Los efectos de este sacramento son la reconciliación con Dios y con la Iglesia; la remisión de la pena eterna a causa de los pecados mortales, la serenidad de conciencia, la paz del espíritu y el aumento de la fuerza espiritual para el combate (cfr. CEC, 310). La Penitencia es como una anticipación del Juicio final, y quien recibe la absolución ya ha sido juzgado y absuelto.

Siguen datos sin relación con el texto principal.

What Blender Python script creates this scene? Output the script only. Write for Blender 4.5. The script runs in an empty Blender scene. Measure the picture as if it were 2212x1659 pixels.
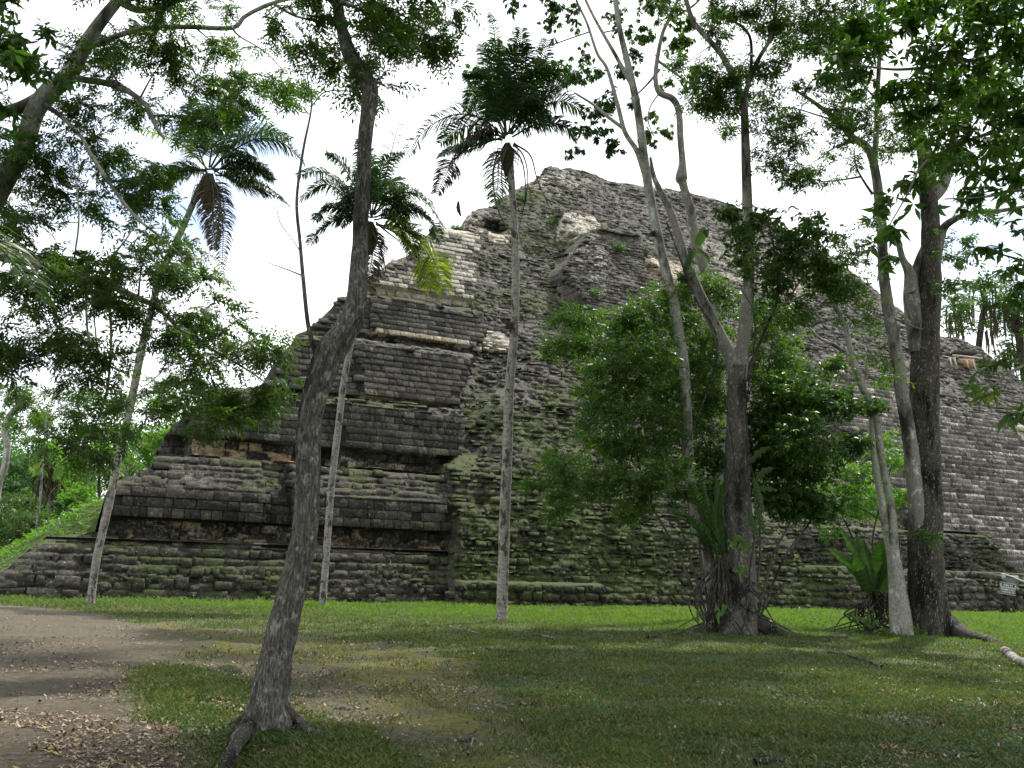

Quien tenga conciencia de hallarse en pecado grave, que no comulgue el Cuerpo del Señor sin acudir antes a la confesión sacramental (cfr. CIC can 916, CEC, 1457). La confesión habitual de los pecados veniales ayuda a formar la conciencia, a progresar en la vida del Espíritu y a dejarse curar por Cristo (CEC, 1458).
Otras consideraciones
Satanás es el trono del orgullo, y la única arma para derrotarlo es la humildad. Y la confesión nos ayuda a vivir la humildad porque reconocemos lo que está mal y pedimos perdón. No se trata de quién es el sacerdote, perdona por el poder de Dios, importa quién soy yo. Al recibir la absolución quedamos desencadenados, pero el alma está débil, por eso necesitamos la Eucaristía. Si supiéramos lo que es la Presencia real de Jesús en la Eucaristía, quedaríamos en éxtasis nada más pisar la iglesia.
Para terminar, recordemos una frase de Benedicto XVI: El problema esencial de toda la historia del mundo es el ser hombres no reconciliados con Dios, con el Dios silencioso, misterioso, aparentemente ausente y sin embargo omnipresente (Cfr. Jesús de Nazaret, II, p. 98).